Show all lines that include the string "Write"; copy each one.

--------------------------------

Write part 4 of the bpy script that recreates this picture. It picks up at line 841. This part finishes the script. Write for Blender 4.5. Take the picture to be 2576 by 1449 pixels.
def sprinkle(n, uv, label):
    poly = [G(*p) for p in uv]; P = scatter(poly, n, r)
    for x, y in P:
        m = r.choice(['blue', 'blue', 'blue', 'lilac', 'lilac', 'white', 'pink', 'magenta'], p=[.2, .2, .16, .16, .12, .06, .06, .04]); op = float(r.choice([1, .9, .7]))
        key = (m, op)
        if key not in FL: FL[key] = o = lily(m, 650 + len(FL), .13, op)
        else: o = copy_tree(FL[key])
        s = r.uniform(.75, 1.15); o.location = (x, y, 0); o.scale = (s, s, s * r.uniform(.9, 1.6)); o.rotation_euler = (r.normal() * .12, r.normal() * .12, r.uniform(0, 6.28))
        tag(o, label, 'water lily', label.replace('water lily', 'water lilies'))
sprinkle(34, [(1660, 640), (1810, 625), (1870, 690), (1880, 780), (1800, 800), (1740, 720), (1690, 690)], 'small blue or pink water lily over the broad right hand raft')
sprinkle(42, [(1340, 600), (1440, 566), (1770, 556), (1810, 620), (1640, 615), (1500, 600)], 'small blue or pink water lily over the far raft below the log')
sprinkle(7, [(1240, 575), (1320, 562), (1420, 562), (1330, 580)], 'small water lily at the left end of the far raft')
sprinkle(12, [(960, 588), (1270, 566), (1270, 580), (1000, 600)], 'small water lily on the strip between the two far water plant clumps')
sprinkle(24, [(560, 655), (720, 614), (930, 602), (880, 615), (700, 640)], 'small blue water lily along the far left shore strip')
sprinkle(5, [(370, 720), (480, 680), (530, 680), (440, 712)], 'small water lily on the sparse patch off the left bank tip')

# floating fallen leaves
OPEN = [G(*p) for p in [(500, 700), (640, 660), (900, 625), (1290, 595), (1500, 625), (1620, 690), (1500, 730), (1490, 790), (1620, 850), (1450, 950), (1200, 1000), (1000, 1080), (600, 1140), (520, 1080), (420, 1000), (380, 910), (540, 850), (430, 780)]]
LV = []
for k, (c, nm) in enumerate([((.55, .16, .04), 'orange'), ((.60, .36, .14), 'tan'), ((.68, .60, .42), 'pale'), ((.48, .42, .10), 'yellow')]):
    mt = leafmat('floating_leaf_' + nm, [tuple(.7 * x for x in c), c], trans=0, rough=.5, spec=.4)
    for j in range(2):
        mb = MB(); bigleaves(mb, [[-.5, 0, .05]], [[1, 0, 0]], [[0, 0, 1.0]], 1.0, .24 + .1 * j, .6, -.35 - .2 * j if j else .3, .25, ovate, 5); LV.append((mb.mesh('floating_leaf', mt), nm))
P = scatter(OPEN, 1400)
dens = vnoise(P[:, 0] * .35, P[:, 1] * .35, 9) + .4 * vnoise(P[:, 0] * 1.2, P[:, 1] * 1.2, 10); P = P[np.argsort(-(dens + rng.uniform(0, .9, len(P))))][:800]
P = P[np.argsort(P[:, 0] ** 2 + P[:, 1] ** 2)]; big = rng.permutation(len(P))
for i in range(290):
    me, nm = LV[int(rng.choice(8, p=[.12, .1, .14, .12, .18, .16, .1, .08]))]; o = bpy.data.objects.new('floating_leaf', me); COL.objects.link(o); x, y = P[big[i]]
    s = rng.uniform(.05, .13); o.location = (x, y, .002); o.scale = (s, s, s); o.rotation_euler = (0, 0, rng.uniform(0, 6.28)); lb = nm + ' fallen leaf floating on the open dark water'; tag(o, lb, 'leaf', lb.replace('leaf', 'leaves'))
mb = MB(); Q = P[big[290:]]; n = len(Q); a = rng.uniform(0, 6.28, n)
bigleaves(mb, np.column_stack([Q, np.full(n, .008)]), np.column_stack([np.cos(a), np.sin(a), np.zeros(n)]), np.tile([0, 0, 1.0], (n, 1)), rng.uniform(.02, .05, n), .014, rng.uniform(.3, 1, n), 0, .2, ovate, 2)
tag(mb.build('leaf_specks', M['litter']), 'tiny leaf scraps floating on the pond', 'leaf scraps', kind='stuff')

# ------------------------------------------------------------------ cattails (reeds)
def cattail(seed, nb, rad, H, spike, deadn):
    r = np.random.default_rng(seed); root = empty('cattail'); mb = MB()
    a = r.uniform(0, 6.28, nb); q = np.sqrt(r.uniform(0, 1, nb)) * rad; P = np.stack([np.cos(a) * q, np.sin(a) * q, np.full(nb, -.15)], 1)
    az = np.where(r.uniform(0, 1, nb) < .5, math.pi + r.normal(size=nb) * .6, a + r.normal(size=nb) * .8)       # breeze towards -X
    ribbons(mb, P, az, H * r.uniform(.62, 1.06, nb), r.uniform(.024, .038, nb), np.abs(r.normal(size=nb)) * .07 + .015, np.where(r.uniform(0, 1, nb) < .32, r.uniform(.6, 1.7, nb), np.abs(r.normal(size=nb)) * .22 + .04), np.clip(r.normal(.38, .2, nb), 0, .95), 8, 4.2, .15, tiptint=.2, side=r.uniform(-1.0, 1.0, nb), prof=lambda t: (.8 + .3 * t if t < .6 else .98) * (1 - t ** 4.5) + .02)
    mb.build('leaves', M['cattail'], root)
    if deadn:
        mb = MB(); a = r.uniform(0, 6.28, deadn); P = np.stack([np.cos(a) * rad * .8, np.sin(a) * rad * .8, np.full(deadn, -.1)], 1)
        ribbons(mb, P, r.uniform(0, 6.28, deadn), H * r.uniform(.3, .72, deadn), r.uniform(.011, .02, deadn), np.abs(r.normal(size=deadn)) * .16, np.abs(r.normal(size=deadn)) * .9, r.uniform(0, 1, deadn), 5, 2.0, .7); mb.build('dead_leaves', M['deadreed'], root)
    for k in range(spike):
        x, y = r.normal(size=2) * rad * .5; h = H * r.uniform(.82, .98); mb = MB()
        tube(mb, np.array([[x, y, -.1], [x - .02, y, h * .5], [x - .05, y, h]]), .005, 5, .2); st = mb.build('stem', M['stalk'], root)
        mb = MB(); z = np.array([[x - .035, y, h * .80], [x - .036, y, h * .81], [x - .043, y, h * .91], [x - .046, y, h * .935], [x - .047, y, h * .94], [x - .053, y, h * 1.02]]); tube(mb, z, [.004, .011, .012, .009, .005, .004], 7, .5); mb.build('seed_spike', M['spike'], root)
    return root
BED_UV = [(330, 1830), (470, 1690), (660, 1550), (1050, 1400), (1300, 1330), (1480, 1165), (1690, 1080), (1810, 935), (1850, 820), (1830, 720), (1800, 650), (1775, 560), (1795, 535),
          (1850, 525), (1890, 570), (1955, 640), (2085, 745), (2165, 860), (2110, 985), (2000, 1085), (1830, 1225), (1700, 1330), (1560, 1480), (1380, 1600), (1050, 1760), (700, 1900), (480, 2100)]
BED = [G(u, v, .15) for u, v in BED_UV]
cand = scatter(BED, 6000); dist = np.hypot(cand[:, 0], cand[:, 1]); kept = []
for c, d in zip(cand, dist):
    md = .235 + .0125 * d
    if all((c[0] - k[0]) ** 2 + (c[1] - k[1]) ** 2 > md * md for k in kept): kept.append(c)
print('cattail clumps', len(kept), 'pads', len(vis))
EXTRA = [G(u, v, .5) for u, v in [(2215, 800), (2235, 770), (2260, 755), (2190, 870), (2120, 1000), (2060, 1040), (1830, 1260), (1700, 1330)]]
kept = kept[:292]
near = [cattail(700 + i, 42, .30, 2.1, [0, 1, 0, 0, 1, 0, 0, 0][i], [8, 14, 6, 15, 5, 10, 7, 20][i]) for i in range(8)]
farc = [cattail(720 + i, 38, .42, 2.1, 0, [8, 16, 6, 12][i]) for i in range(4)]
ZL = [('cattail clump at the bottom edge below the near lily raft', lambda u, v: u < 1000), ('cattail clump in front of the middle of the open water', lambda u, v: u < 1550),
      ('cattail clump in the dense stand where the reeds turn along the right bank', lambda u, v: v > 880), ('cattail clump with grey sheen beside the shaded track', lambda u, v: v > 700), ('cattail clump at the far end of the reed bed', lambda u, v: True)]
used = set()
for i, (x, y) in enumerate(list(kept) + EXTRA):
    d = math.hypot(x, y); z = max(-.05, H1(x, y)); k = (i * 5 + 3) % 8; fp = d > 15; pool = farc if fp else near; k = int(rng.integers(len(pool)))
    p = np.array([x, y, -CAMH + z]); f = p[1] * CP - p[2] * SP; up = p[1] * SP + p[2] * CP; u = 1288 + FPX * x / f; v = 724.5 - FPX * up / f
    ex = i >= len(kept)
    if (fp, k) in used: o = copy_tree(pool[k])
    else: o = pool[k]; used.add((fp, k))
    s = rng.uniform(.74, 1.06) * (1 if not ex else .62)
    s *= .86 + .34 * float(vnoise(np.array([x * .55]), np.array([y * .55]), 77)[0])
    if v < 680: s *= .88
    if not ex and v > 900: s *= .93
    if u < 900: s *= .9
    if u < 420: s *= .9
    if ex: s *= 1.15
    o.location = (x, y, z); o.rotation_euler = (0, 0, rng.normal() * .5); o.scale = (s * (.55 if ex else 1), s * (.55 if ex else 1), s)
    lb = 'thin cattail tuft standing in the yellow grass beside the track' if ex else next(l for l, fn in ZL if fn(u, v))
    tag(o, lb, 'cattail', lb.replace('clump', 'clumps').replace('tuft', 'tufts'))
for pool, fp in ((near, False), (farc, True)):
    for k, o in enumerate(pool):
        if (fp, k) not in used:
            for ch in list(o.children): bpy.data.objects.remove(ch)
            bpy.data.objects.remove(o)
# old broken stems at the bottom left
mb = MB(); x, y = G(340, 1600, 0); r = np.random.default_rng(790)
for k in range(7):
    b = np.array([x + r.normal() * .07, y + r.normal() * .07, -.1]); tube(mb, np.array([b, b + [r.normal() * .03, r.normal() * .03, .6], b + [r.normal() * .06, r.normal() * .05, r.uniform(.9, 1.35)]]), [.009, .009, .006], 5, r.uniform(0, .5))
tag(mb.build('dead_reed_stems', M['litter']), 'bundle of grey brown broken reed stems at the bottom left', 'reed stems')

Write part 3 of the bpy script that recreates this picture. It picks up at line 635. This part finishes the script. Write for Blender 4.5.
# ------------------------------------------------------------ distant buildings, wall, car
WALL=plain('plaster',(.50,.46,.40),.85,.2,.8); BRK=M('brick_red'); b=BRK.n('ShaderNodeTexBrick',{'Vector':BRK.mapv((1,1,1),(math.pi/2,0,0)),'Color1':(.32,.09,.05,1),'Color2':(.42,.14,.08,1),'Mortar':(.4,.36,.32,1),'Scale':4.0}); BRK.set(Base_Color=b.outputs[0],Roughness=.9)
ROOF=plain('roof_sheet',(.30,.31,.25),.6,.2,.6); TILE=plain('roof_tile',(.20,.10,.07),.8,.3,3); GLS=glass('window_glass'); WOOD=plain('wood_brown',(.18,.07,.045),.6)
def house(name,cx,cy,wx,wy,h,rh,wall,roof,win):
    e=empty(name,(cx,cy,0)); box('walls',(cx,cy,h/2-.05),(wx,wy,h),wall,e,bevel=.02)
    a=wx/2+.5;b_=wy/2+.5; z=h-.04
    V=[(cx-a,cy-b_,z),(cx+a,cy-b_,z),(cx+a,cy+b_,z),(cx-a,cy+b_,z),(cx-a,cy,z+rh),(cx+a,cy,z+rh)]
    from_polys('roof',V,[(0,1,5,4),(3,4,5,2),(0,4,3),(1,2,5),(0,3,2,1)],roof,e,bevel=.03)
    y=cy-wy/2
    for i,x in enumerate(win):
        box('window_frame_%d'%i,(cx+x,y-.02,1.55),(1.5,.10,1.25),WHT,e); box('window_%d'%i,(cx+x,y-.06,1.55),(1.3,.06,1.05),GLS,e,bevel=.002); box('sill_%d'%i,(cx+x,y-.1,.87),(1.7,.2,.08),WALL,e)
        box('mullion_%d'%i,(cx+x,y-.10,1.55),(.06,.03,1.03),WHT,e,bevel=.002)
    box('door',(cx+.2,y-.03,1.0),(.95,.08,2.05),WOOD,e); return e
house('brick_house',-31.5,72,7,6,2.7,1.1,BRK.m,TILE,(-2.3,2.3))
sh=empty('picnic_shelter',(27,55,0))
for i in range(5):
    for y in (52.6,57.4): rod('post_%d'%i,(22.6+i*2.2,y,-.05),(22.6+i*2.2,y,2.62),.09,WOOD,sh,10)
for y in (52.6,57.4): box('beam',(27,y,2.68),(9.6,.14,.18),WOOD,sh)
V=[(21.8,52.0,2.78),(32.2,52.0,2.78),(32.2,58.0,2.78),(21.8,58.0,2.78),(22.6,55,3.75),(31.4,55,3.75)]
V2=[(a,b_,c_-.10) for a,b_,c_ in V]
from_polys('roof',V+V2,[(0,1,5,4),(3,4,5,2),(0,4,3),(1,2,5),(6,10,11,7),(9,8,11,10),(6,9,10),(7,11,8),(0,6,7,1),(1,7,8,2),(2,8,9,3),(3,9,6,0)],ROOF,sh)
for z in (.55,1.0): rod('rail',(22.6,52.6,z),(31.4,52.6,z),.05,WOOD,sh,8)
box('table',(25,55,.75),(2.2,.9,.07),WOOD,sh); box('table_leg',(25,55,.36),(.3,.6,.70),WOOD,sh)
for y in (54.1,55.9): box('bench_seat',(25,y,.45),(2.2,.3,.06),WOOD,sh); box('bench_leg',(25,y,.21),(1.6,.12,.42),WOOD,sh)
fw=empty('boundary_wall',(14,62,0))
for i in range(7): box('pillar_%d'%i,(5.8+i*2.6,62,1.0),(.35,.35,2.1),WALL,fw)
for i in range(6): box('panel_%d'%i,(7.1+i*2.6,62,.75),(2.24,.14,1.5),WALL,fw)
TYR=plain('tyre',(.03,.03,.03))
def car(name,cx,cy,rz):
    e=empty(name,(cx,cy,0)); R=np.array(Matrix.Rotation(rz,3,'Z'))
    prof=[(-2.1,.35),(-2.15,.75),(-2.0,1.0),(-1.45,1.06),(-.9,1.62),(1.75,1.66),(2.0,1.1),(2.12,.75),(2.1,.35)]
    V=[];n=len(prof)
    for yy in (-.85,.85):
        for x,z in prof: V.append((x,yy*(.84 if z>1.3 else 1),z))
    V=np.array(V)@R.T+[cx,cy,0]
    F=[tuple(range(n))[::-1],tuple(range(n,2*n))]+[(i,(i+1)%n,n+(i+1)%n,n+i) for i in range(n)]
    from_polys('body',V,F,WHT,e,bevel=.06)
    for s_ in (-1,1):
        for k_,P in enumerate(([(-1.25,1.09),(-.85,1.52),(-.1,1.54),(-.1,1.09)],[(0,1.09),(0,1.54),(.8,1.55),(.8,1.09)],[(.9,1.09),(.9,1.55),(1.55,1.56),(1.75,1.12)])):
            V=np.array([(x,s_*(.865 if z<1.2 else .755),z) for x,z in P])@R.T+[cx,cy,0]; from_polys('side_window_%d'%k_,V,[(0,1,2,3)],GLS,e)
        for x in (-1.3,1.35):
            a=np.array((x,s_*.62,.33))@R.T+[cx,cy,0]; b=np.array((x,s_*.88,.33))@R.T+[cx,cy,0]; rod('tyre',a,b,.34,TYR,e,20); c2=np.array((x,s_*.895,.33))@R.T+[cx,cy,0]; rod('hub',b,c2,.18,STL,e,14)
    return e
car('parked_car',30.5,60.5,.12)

--------------------------------

*RESPONSE TO THE EXERCISE*.
Write part 4 of the bpy script that recreates this picture. It picks up at line 841. This part finishes the script. Write for Blender 4.5. Take the picture to be 2576 by 1449 pixels.
Write part 3 of the bpy script that recreates this picture. It picks up at line 635. This part finishes the script. Write for Blender 4.5.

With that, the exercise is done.